In the past five years, average rent for a one-bedroom apartment in Seattle spiked 35 percent. The city’s median home price now stands at $757,000, the highest it’s ever been. But if you’ve ever wondered how it became so damn expensive to live in Seattle and other prosperous cities across the country, you’re not alone.
Alan Durning has been studying the subject for decades, first at the Worldwatch Institute and then as Founder and Executive Director of the Sightline Institute, a nonprofit thinktank founded in 1993 to study the Northwest’s most pressing public policy issues. DOPE caught up with Durning in March to get his perspective on the causes and potential solutions behind America’s affordability crisis.
DOPE Magazine: What do you see as the biggest problems facing American cities?
Alan Durning: The problems facing the world, which are divisions between us, both political and economic; huge disparities in wealth and income. Second is climate change. The way our cities are sprawling is both a reflection of the divisions and a cause of climate change. A solution to help with both of those problems is to build more compact, walkable, transit-oriented neighborhoods that provide housing for a mix of incomes.

What are the origins of single-family housing policies, and why are they so damaging to affordability?
In most American cities, zoning started in the 1920s, and it’s become stricter since, limiting the construction of anything other than single-family homes in large sections of our cities. In Seattle, more than half of the land is preserved for single-family detached homes, so the land for building apartments is squeezed, and as the city becomes more prosperous, investors bid up home prices and rents. There’s just not enough housing to go around. You end up with these astronomical housing prices and long commutes for folks to get to more affordable housing, which is worse for climate.
Single-family zoning was put in place to protect property values for single-family homeowners concerned about apartment buildings and other developments. It lined up closely with racial exclusion, so to guard against lower-income, typically darker-skinned people from moving into white neighborhoods, zoning policies were imposed that made basically only the most expensive form of housing legal. Now, almost a hundred years after American cities started to zone huge areas of their land, the consequences are pretty stark. In the Bay Area, there’s not a single home you can purchase for under $1 million, and it’s heading that way in Seattle, Portland, Austin, Boston…

What are the other factors that drive up housing prices?
There are lots and lots of things, but the biggest is how many people are choosing how many homes. We call the housing market a game of cruel musical chairs. It’s musical chairs because if there aren’t enough chairs someone’s going to end up on the ground, and it’s cruel because it’s not when the music stops—it’s who has the money. It’s made worse by widening income disparities.
It’s all kinds of other zoning restrictions as well, like limiting the construction of small apartments. Most cities have minimum apartment sizes that mean you can’t build old-fashioned rooming houses, which used to provide affordable housing for a large share of single adults—maybe a third of city residents lived in those a hundred years ago, and we’ve basically banned them.
How can people combat those entrenched housing policies?
A major trend in our most expensive cities is the emergence of a movement led by young people called the “Yes, in My Backyard,” or YIMBY, movement.
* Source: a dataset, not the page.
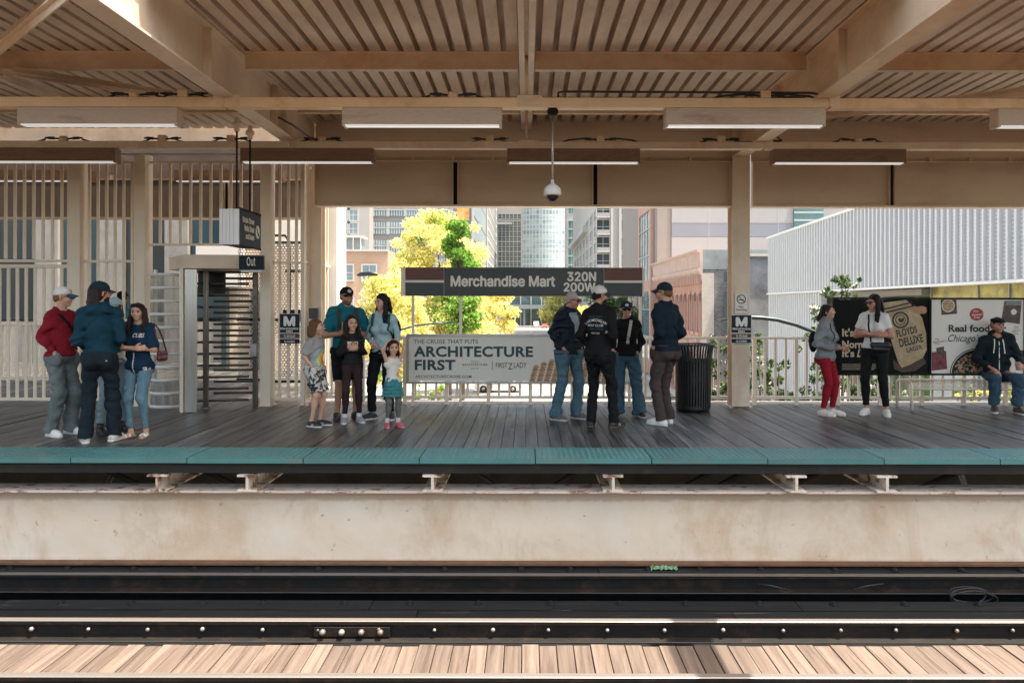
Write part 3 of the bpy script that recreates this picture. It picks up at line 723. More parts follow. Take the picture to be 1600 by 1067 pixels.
# Out sign
YO = 11.12
so = empty('exit_sign', (0,0,0), label='small black Out sign on the turnstile header', cat='sign')
plate((375,400.5,413.5,422.5), YO, .05, M['sign_navy'], 'panel', so, 0, .003)
plate((378,423,411,426.5), YO, .04, M['steel'], 'bracket', so, 0)
lettering('Out', PX(387.5,YO), PX(401,YO), PZ(416.5,YO), PZ(403,YO), YO-.053, M['cream'], so, .012, font=True)
# hanging street sign box
sg = empty('hanging_sign', (0,0,0), label='navy box sign for the streets hanging on two rods above the turnstile', cat='sign')
ya, yb = 9.3, 10.05; xa, xb = PX(343,ya), PX(374,ya); z0, z1 = PZ(383,ya), PZ(327.5,ya)
mb = MB(); mb.box(xa, xb, ya, yb, z0, z1); mb.build('sign_box', M['sign_navy'], sg, .004)
M['pale_metal'] = mat('pale_metal', (0.62, 0.60, 0.57), 0.45, 0.2, var=0.05)
mb = MB(); k = [0,.16,.34,.52,.72,1]
for i in range(5):
    a = xa + (xb-xa)*k[i]; b_ = xa + (xb-xa)*k[i+1]; mb.box(a+.0015, b_-.0015, ya-.012, ya-.001, z0, z1)
mb.build('end_cap', M['pale_metal'], sg)
mb = MB(); mb.box(xb-.004, xb+.006, ya-.003, yb, z1, z1+.02); mb.box(xb-.004, xb+.006, ya-.003, yb, z0-.02, z0); mb.build('edge_trim', M['dark'], sg)
ly = lambda t: ya + (yb-ya)*t; lz = lambda t: z0 + (z1-z0)*t
for s, t0, t1, v0, v1 in (('Kinzie Street', .13, .66, .66, .83), ('Wells Street', .20, .66, .42, .60), ('and buses', .27, .66, .20, .37)):
    lettering(s, ly(t0), ly(t1), lz(v0), lz(v1), xb+.003, M['cream'], sg, .025, face='+x', font=True)
mb = MB(); cy_, cz_ = ly(.83), lz(.48)
mb.add([(xb+.003, cy_+.075*math.cos(i*math.pi/12), cz_+.085*math.sin(i*math.pi/12)) for i in range(24)], [tuple(range(24))])
mb.build('arrow_disc', M['cream'], sg)
mb = MB(); mb.prism([(cy_-.045,cz_+.05),(cy_-.03,cz_+.055),(cy_+.02,cz_-.02),(cy_+.035,cz_-.005),(cy_+.04,cz_-.055),(cy_-.01,cz_-.045),(cy_+.005,cz_-.033)], 'x', xb+.003, xb+.006); mb.build('arrow', M['sign_navy'], sg)
for yy in (9.45, 9.9):
    mb = MB(); mb.tube([((xa+xb)/2+.03, yy, z1-.01), ((xa+xb)/2+.03, yy, 3.80)], .012, 8); mb.build('rod', M['dark'], sg)
    mb = MB(); mb.lathe([(.02,-.09),(.035,-.07),(.03,-.04),(.055,-.03),(.055,.02),(.03,.03),(.03,.09)], ((xa+xb)/2+.03, yy, 3.80), 12); mb.build('rod_hanger', M['paint'], sg)

# ================================================================== back railing
FY = 12.2
def railing(x0, x1, label, skip=()):
    f = empty('guard_rail', (0,0,0), label=label, cat='railing')
    mb = MB(); mb.box(x0, x1, FY-.025, FY+.025, 1.045, 1.085); mb.build('top_rail', M['paint_bars'], f, .003)
    mb = MB(); mb.box(x0, x1, FY-.022, FY+.022, .10, .145); mb.build('bottom_rail', M['paint_bars'], f, .003)
    xs = []; x = x0 + .05
    while x < x1 - .03: xs.append(x); x += .166
    bar_group(f, xs, FY, .145, 1.045, .036, .03, 'baluster')
    k = 0; b0 = None
    for x in xs[::4]:
        if b0 is None:
            mb = MB(); mb.box(-.028, .028, -.028, .028, 0, 1.044); b0 = mb.build('post', M['paint_bars'], f, .003); o = b0
        else: o = b0.copy(); COL.objects.link(o); o.parent = f
        o.location = (x+.0, FY, 0); o.scale = (1,1,1)
    return f
railing(-3.30, PX(1142,FY), 'beige metal railing behind the cruise advertisement')
railing(PX(1174,FY), 10.5, 'beige metal railing behind the bench and the posters')
mb = MB(); mb.box(-3.35, 12, 12.37, 12.47, -.05, .035)
tag(mb.build('edge_kerb', M['sign_white'], None, .004), 'pale edge board at the back of the platform under the railings', 'edge board')
# ---------------------------------------------------------------- station name sign
NY = 12.05
ns = empty('station_sign', (0,0,0), label='long charcoal station name sign lettered Merchandise Mart 320N 200W', cat='sign')
plate((628,418.5,1005,463), NY, .10, M['paint_bars'], 'sign_case', ns, 0, .004)
pl = NY - .101
def sp(px, m, name, o=0.0):
    x0, x1, z0, z1 = pbox(*px, NY); mb = MB(); mb.box(x0, x1, pl-.006-o, pl-o, z0, z1); return mb.build(name, m, ns)
sp((635,418.6,694.5,438.3), M['sign_brown'], 'brown_panel'); sp((635,442.2,694.5,462.9), M['sign_dark'], 'line_panel'); sp((635,438.5,694.5,442.0), M['sign_white'], 'white_stripe', .001)
sp((695.2,418.6,942,462.9), M['sign_dark'], 'name_panel')
sp((942.6,418.6,1002,438.3), M['sign_brown'], 'brown_panel'); sp((942.6,442.2,1002,462.9), M['sign_dark'], 'line_panel'); sp((942.6,438.5,1002,442.0), M['sign_white'], 'white_stripe', .001)
ly_ = pl - .0075
lettering('Merchandise Mart', PX(705,NY), PX(867,NY), PZ(448.5,NY), PZ(431,NY), ly_, M['sign_white'], ns, .030, font=True)
lettering('320N', PX(885.5,NY), PX(930.5,NY), PZ(440,NY), PZ(425,NY), ly_, M['sign_white'], ns, .030, font=True)
lettering('200W', PX(880,NY), PX(929.5,NY), PZ(456,NY), PZ(441.5,NY), ly_, M['sign_white'], ns, .030, font=True)
mb = MB()
for px in (637,665,692,697,740,815,880,939,945,972,1000):
    for py in (420.5,461): mb.lathe([(0,.002),(.008,.001),(.009,0)], (0,0,0), 8); n0 = len(mb.v)-24; mb.v[n0:] = [(PX(px,NY)+a, ly_+.0012-c, PZ(py,NY)+b_) for a, b_, c in mb.v[n0:]]
mb.build('screws', M['dark'], ns)
for px in (646, 720, 895, 983, 1000):
    mb = MB(); mb.box(PX(px,NY)-.02, PX(px,NY)+.02, 12.0, 12.04, 0.0, PZ(463.2,NY)); mb.build('post', M['paint_bars'], ns)
# ---------------------------------------------------------------- cruise advertisement
AY = 11.93
ad = empty('advertisement_board', (0,0,0), label='wide cream river cruise advertisement in a metal frame under the station sign', cat='advertisement')
M['ad_cream'] = mat('ad_paper', (0.84, 0.79, 0.71), 0.5, var=0.06, scale=1.2)
M['ad_ink'] = mat('ad_ink', (0.03, 0.075, 0.085), 0.6, var=0.05)
M['ad_tan'] = mat('ad_tan', (0.55, 0.31, 0.17), 0.6, var=0.15, scale=9)
M['ad_tan_light'] = mat('ad_tan_light', (0.62, 0.40, 0.25), 0.6, var=0.1, scale=9)
plate((640,527,999,595.5), AY, .02, M['ad_cream'], 'poster', ad)
for px in ((635.5,522,1003,526.4),(635.5,596,1003,599.5),(635.5,526.6,639.6,595.8),(999.4,526.6,1003,595.8)): plate(px, AY, .05, M['steel'], 'frame', ad, 0, .004)
plate((984,527.3,999,595.2), AY, .003, M['stainless'], 'bare_metal_strip', ad, -.021)
ay = AY - .0225
def ad_t(s, x0, x1, y0, y1, b=.0, sp_=1.0, m='ad_ink'): lettering(s, PX(x0,AY), PX(x1,AY), PZ(y1,AY), PZ(y0,AY), ay, M[m], ad, b, spacing=sp_)
ad_t('THE CRUISE THAT PUTS', 647, 747, 530.5, 537, .002); ad_t('ARCHITECTURE', 647, 833, 541, 557.8, .034, 1.06); ad_t('FIRST', 648.5, 712, 562, 578.5, .034, 1.06)
ad_t('ARCHITECTURECRUISE.COM', 649, 737, 586, 590.5, .01, 1.1); ad_t('ARCHITECTURE', 722.5, 762, 568, 571.3, .02, 1.2); ad_t('CHICAGO', 736, 749, 564, 566, .01, 1.1); ad_t('CENTER', 736.5, 748.5, 574.5, 576.5, .01, 1.1)
ad_t('FIRST', 775, 793, 566.5, 574.5, .006); ad_t('LADY', 803, 823, 566, 574.5, .006); ad_t('Z', 794, 801, 567, 577, .004)
plate((769,563.5,769.8,578), AY, .003, M['ad_ink'], 'divider', ad, -.021)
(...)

It really started in the Bay Area, but it’s spread all over the country. In the long term, I see that as a huge source for hope, because the policies we have in place are mostly just sitting there in the background. There’s a vocal minority who speak up to prevent construction of additional housing, but there’s never been a vocal counterbalance supporting it.

Are there any cities we can look to as a model for keeping a growing city affordable?
There are a lot of cities that have done a good job of providing abundant housing. Montreal is a great example—it’s fast-growing, and housing prices are about a third as high there as in Toronto, Vancouver or Seattle. They have two- and three-story walk-up flats—low-rise buildings, but more homes in each—covering huge shares of the metropolitan area. Another example is Vienna, where they do it mostly through nonprofit and public housing. Something like 62 percent of the residents live in public apartments. The key variable is just to build enough, and that’s the message the YIMBY movement is trying to get across. Whatever else we need to do, we need to build enough housing for the people who want to be our neighbors.